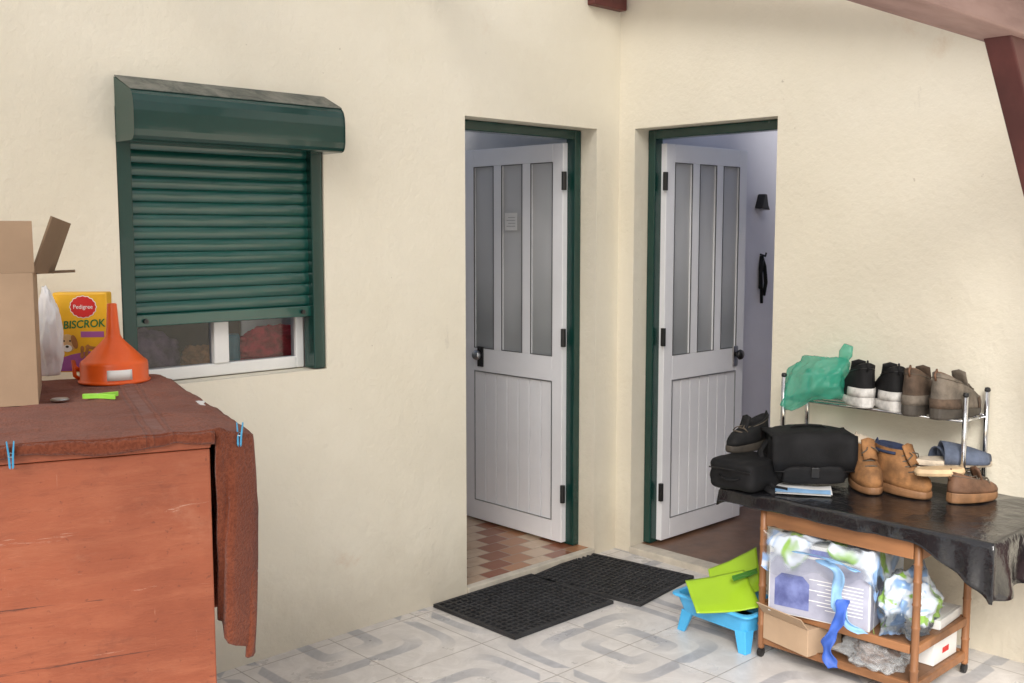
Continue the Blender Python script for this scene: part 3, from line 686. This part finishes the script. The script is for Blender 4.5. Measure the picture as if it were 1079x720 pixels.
# shoe rack
rk = thing('shoe_rack', 'two tier chrome shoe rack standing on the black covered table', 'shoe rack', (0, 0, TT))
RX0, RX1, RY0, RY1 = -.225, -.035, -1.845, -1.095; RH = .385; US = .290
for y in (RY0, RY1):
    m = MB()
    for x in (RX0, RX1): m.tube([(x, y, .012), (x, y, RH)], .0095, 12)
    m.tube([(RX0, y, US), (RX1, y, US)], .005, 8).tube([(RX0, y, .06), (RX1, y, .06)], .005, 8)
    m.build('end_frame', M['chrome'], rk, smooth=True)
    for x in (RX0, RX1):
        m = MB(); m.lathe([(.001, 0), (.012, 0), (.0125, .012), (.0105, .014)], 12, Matrix.Translation((x, y, 0)), c1=True); m.build('foot', M['black'], rk)
        m = MB(); m.lathe([(.0105, 0), (.0115, .004), (.009, .013), (.001, .015)], 12, Matrix.Translation((x, y, RH-.003)), c0=True); m.build('post_cap', M['black'], rk)
for z in (.08, US):
    m = MB()
    for k in range(4):
        x = RX0 + (RX1-RX0)*k/3; m.tube([(x, RY0, z), (x, RY1, z)], .0055 if k in (0, 3) else .004, 8)
    m.build('shelf', M['chrome'], rk, smooth=True)
Z1 = TT+.08+.006; Z2 = TT+US+.006

# ---------------------------------------------------------------- shoes
def outline(xb, xf, w, z, n=36, sl=0.0):
    pts = []
    for k in range(n):
        a = 2*PI*k/n
        u = .5-.5*math.cos(a); s = math.sin(a)
        hw = w*abs(s)**.62*(.80+.20*math.sin(PI*min(1, max(0, u))**1.35))
        pts.append(Vector((xb+(xf-xb)*u, hw*(1 if s >= 0 else -1), z + sl*(.5-u))))
    return pts
def shoe(name, label, cat, loc, rot, kind, up, so, lin, lace, group=None, L=.285, W=.052, acc=None, hs=1.0):
    t = thing(name, label, cat, loc, rot, group)
    c = L/2
    def O(xb, xf, w, z, sl=0): return outline(xb*L-c, xf*L-c, W*w, z if z <= .034 else .034+(z-.034)*hs, sl=sl*hs)
    m = MB(); m.loft([O(.01, .985, .94, 0), O(0, 1, 1.0, .008), O(0, 1, 1.02, .022, .006), O(.003, .995, .99, .034, .012)])
    m.build('sole', M[so], t, bevel=.003)
    if kind == 'boot':
        ly_ = [(.012, .985, .96, .033, .012), (.008, .985, .97, .052, .008), (.01, .955, .94, .068, .004), (.012, .87, .90, .083, 0), (.014, .76, .86, .098, -.002), (.016, .67, .83, .112, 0), (.018, .61, .80, .13, 0), (.012, .585, .81, .150, .004), (.004, .585, .84, .168, .010)]
        ins = [(.035, .55, .70, .171, .010), (.06, .52, .60, .150, 0), (.07, .5, .5, .12, 0)]
    else:
        ly_ = [(.012, .985, .96, .033, .012), (.008, .982, .97, .046, .010), (.008, .955, .94, .060, .008), (.010, .87, .90, .074, .006), (.013, .75, .84, .086, .008), (.016, .65, .78, .097, .016), (.018, .58, .74, .106, .030), (.016, .55, .74, .113, .042)]
        ins = [(.04, .52, .62, .115, .042), (.06, .50, .54, .098, .02), (.07, .48, .45, .07, 0)]
    m = MB(); m.loft([O(*a) for a in ly_], True, False); ob = m.build('upper', M[up], t, smooth=True)
    for v in ob.data.vertices:   # worn dents and creases
        k = nz(v.co, 14, len(label) % 17)*.0055 + nz(v.co, 45, 3)*.0022
        v.co.x += k; v.co.y += k*.8*(1 if v.co.y > 0 else -1)
    m = MB(); m.loft([O(*ly_[-1])]+[O(*a) for a in ins], False, True); m.build('lining', M[lin], t, smooth=True)
    zz = lambda z: .034+(z-.034)*hs
    xf, zt = ly_[-1][1]*L-c, zz(ly_[-1][3])
    m = MB(); rows = []
    for k in range(7):
        q = k/6; rows.append([Vector((xf+.035*(1-q)**1.3-.008*q+.003, (j-2)/2*W*.46, zt-.034*(1-q)-.017+q*(.036 if kind == 'boot' else .045)-.004*abs(j-2))) for j in range(5)])
    m.grid(rows); m.build('tongue', M[up], t, smooth=True, solid=.006)
    m = MB()
    pf = [(a[1]*L-c, zz(a[3])-a[4]*.5*hs, W*a[2]) for a in ly_[3:]]
    for k in range(len(pf)-1):
        x, z, w = [(pf[k][i]+pf[k+1][i])/2 for i in range(3)]
        m.tube([(x-.028, -w*.62, z-.004), (x-.008, -w*.42, z+.003), (x+.002, 0, z+.007), (x-.008, w*.42, z+.003), (x-.028, w*.62, z-.004)], .0028, 6)
    m.tube([(pf[-2][0], 0, pf[-2][1]+.01), (pf[-2][0]+.03, .02, pf[-2][1]+.004), (pf[-2][0]+.02, .035, pf[-2][1]-.012)], .0024, 6)
    m.tube([(pf[-2][0], 0, pf[-2][1]+.01), (pf[-2][0]+.035, -.015, pf[-2][1]+.002), (pf[-2][0]+.03, -.034, pf[-2][1]-.014)], .0024, 6)
    m.build('laces', M[lace], t, smooth=True)
    if acc:
        m = MB(); rr = []
        for a in ly_[:3 if kind != 'boot' else 6]:
            o_ = O(a[0]-.008, a[1], a[2]*1.045, a[3]+.001, a[4]); n = len(o_); rr.append([o_[k % n] for k in range(-7, 8)])
        m.grid(rr); m.build('heel_patch', M[acc], t, smooth=True, solid=.002)
        m = MB(); rr = []
        for a in ly_[:3]:
            o_ = O(a[0], a[1]+.006, a[2]*1.03, a[3]+.001, a[4]); n = len(o_); rr.append([o_[k % n] for k in range(12, 25)])
        m.grid(rr); m.build('toe_cap', M[acc], t, smooth=True, solid=.002)
    m = MB(); o_ = O(ly_[-2][0]-.004, ly_[-2][1]+.004, ly_[-2][2]*1.02, ly_[-2][3], ly_[-2][4]); m.tube(o_[-13:]+o_[:14], .0016 if kind != 'boot' else .006, 6); m.build('collar', M[lace if kind != 'boot' else lin], t, smooth=True)
    zc = zz(ly_[-1][3])+ly_[-1][4]*.5*hs; xc = ly_[-1][0]*L-c
    m = MB(); m.tube([(xc-.002, 0, zc-.03), (xc-.010, 0, zc-.008), (xc+.002, 0, zc+.010), (xc+.008, 0, zc-.006)], .004, 6); m.build('pull_tab', M[lin], t, smooth=True)
    return t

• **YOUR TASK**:
Retype the whole listing, keeping every line identical and omitting all pictures.

• **CORRECT OUTPUT**:
Continue the Blender Python script for this scene: part 3, from line 686. This part finishes the script. The script is for Blender 4.5. Measure the picture as if it were 1079x720 pixels.
# shoe rack
rk = thing('shoe_rack', 'two tier chrome shoe rack standing on the black covered table', 'shoe rack', (0, 0, TT))
RX0, RX1, RY0, RY1 = -.225, -.035, -1.845, -1.095; RH = .385; US = .290
for y in (RY0, RY1):
    m = MB()
    for x in (RX0, RX1): m.tube([(x, y, .012), (x, y, RH)], .0095, 12)
    m.tube([(RX0, y, US), (RX1, y, US)], .005, 8).tube([(RX0, y, .06), (RX1, y, .06)], .005, 8)
    m.build('end_frame', M['chrome'], rk, smooth=True)
    for x in (RX0, RX1):
        m = MB(); m.lathe([(.001, 0), (.012, 0), (.0125, .012), (.0105, .014)], 12, Matrix.Translation((x, y, 0)), c1=True); m.build('foot', M['black'], rk)
        m = MB(); m.lathe([(.0105, 0), (.0115, .004), (.009, .013), (.001, .015)], 12, Matrix.Translation((x, y, RH-.003)), c0=True); m.build('post_cap', M['black'], rk)
for z in (.08, US):
    m = MB()
    for k in range(4):
        x = RX0 + (RX1-RX0)*k/3; m.tube([(x, RY0, z), (x, RY1, z)], .0055 if k in (0, 3) else .004, 8)
    m.build('shelf', M['chrome'], rk, smooth=True)
Z1 = TT+.08+.006; Z2 = TT+US+.006

# ---------------------------------------------------------------- shoes
def outline(xb, xf, w, z, n=36, sl=0.0):
    pts = []
    for k in range(n):
        a = 2*PI*k/n
        u = .5-.5*math.cos(a); s = math.sin(a)
        hw = w*abs(s)**.62*(.80+.20*math.sin(PI*min(1, max(0, u))**1.35))
        pts.append(Vector((xb+(xf-xb)*u, hw*(1 if s >= 0 else -1), z + sl*(.5-u))))
    return pts
def shoe(name, label, cat, loc, rot, kind, up, so, lin, lace, group=None, L=.285, W=.052, acc=None, hs=1.0):
    t = thing(name, label, cat, loc, rot, group)
    c = L/2
    def O(xb, xf, w, z, sl=0): return outline(xb*L-c, xf*L-c, W*w, z if z <= .034 else .034+(z-.034)*hs, sl=sl*hs)
    m = MB(); m.loft([O(.01, .985, .94, 0), O(0, 1, 1.0, .008), O(0, 1, 1.02, .022, .006), O(.003, .995, .99, .034, .012)])
    m.build('sole', M[so], t, bevel=.003)
    if kind == 'boot':
        ly_ = [(.012, .985, .96, .033, .012), (.008, .985, .97, .052, .008), (.01, .955, .94, .068, .004), (.012, .87, .90, .083, 0), (.014, .76, .86, .098, -.002), (.016, .67, .83, .112, 0), (.018, .61, .80, .13, 0), (.012, .585, .81, .150, .004), (.004, .585, .84, .168, .010)]
        ins = [(.035, .55, .70, .171, .010), (.06, .52, .60, .150, 0), (.07, .5, .5, .12, 0)]
    else:
        ly_ = [(.012, .985, .96, .033, .012), (.008, .982, .97, .046, .010), (.008, .955, .94, .060, .008), (.010, .87, .90, .074, .006), (.013, .75, .84, .086, .008), (.016, .65, .78, .097, .016), (.018, .58, .74, .106, .030), (.016, .55, .74, .113, .042)]
        ins = [(.04, .52, .62, .115, .042), (.06, .50, .54, .098, .02), (.07, .48, .45, .07, 0)]
    m = MB(); m.loft([O(*a) for a in ly_], True, False); ob = m.build('upper', M[up], t, smooth=True)
    for v in ob.data.vertices:   # worn dents and creases
        k = nz(v.co, 14, len(label) % 17)*.0055 + nz(v.co, 45, 3)*.0022
        v.co.x += k; v.co.y += k*.8*(1 if v.co.y > 0 else -1)
    m = MB(); m.loft([O(*ly_[-1])]+[O(*a) for a in ins], False, True); m.build('lining', M[lin], t, smooth=True)
    zz = lambda z: .034+(z-.034)*hs
    xf, zt = ly_[-1][1]*L-c, zz(ly_[-1][3])
    m = MB(); rows = []
    for k in range(7):
        q = k/6; rows.append([Vector((xf+.035*(1-q)**1.3-.008*q+.003, (j-2)/2*W*.46, zt-.034*(1-q)-.017+q*(.036 if kind == 'boot' else .045)-.004*abs(j-2))) for j in range(5)])
    m.grid(rows); m.build('tongue', M[up], t, smooth=True, solid=.006)
    m = MB()
    pf = [(a[1]*L-c, zz(a[3])-a[4]*.5*hs, W*a[2]) for a in ly_[3:]]
    for k in range(len(pf)-1):
        x, z, w = [(pf[k][i]+pf[k+1][i])/2 for i in range(3)]
        m.tube([(x-.028, -w*.62, z-.004), (x-.008, -w*.42, z+.003), (x+.002, 0, z+.007), (x-.008, w*.42, z+.003), (x-.028, w*.62, z-.004)], .0028, 6)
    m.tube([(pf[-2][0], 0, pf[-2][1]+.01), (pf[-2][0]+.03, .02, pf[-2][1]+.004), (pf[-2][0]+.02, .035, pf[-2][1]-.012)], .0024, 6)
    m.tube([(pf[-2][0], 0, pf[-2][1]+.01), (pf[-2][0]+.035, -.015, pf[-2][1]+.002), (pf[-2][0]+.03, -.034, pf[-2][1]-.014)], .0024, 6)
    m.build('laces', M[lace], t, smooth=True)
    if acc:
        m = MB(); rr = []
        for a in ly_[:3 if kind != 'boot' else 6]:
            o_ = O(a[0]-.008, a[1], a[2]*1.045, a[3]+.001, a[4]); n = len(o_); rr.append([o_[k % n] for k in range(-7, 8)])
        m.grid(rr); m.build('heel_patch', M[acc], t, smooth=True, solid=.002)
        m = MB(); rr = []
        for a in ly_[:3]:
            o_ = O(a[0], a[1]+.006, a[2]*1.03, a[3]+.001, a[4]); n = len(o_); rr.append([o_[k % n] for k in range(12, 25)])
        m.grid(rr); m.build('toe_cap', M[acc], t, smooth=True, solid=.002)
    m = MB(); o_ = O(ly_[-2][0]-.004, ly_[-2][1]+.004, ly_[-2][2]*1.02, ly_[-2][3], ly_[-2][4]); m.tube(o_[-13:]+o_[:14], .0016 if kind != 'boot' else .006, 6); m.build('collar', M[lace if kind != 'boot' else lin], t, smooth=True)
    zc = zz(ly_[-1][3])+ly_[-1][4]*.5*hs; xc = ly_[-1][0]*L-c
    m = MB(); m.tube([(xc-.002, 0, zc-.03), (xc-.010, 0, zc-.008), (xc+.002, 0, zc+.010), (xc+.008, 0, zc-.006)], .004, 6); m.build('pull_tab', M[lin], t, smooth=True)
    return t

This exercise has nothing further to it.